How does that square with Apple wanting to put the music from this label in an app? Upsells to collectible media?

Convert last remaining streaming hold outs - Apple has high quality audio as standard, vs Spotify who still haven't implemented it even as a premium feature. The other high quality audio streaming platforms are probably too far away from the classical demographic (though, maybe Qobuz could) so it's a market where they can - potentially - own the market.

If you can get those folk to see the value of Apple Music, and they have an Apple TV (I bet there's a strong crossover here) and get them onto Apple One family plan, then you get kids/other family members using Apple Music.

So taking classical makes a lot of sense.

But yes, there's potentially also a physical side to it. I'm assuming that if Apple starts acquiring classical labels they will pretty much let them continue to operate as a record label - but with the luxury of perhaps not having to worry quite so much about top line economics.

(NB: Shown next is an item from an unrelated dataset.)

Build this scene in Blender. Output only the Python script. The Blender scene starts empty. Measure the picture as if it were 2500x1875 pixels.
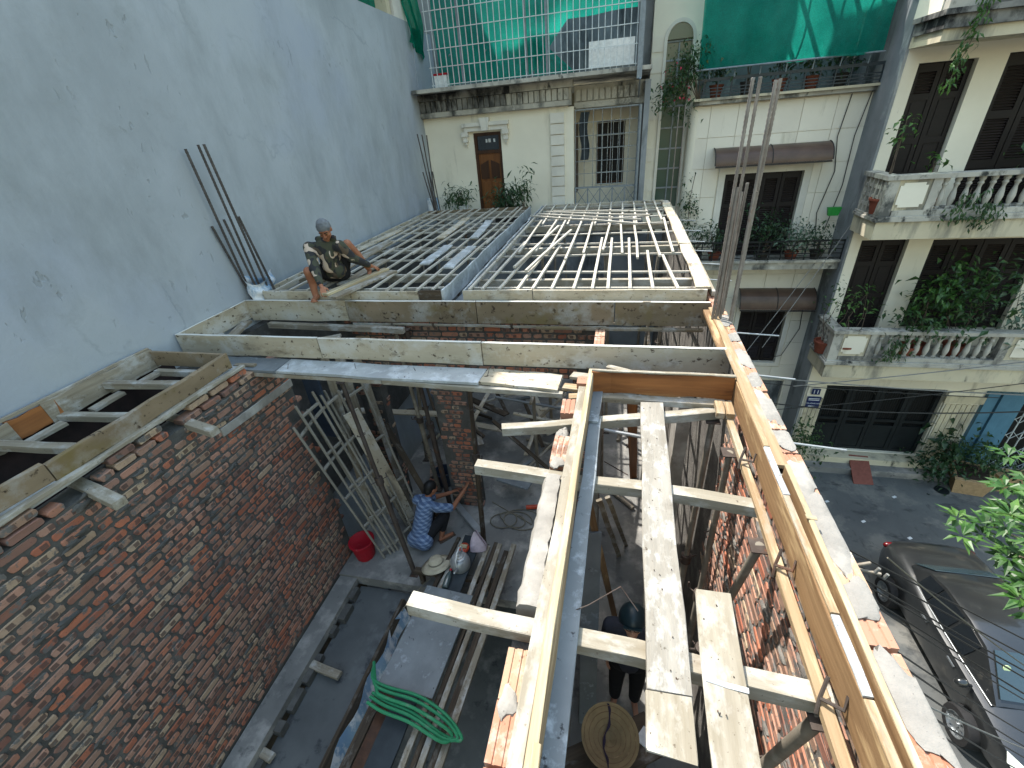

Not a classical label, but another "premium" label I'm friendly with did a limited edition boxset of a particular artist and sold 1000 copies at about $400 - $500 a shot in under 12 hours. So doing premium releases is big money - but also very costly to manufacture, and when people are paying that sort of money they expect a REALLY great unboxing experience. Which, I guess, kind of aligns with what Apple does elsewhere.

Apple makes high quality speakers and headphones, that’s the cross sell.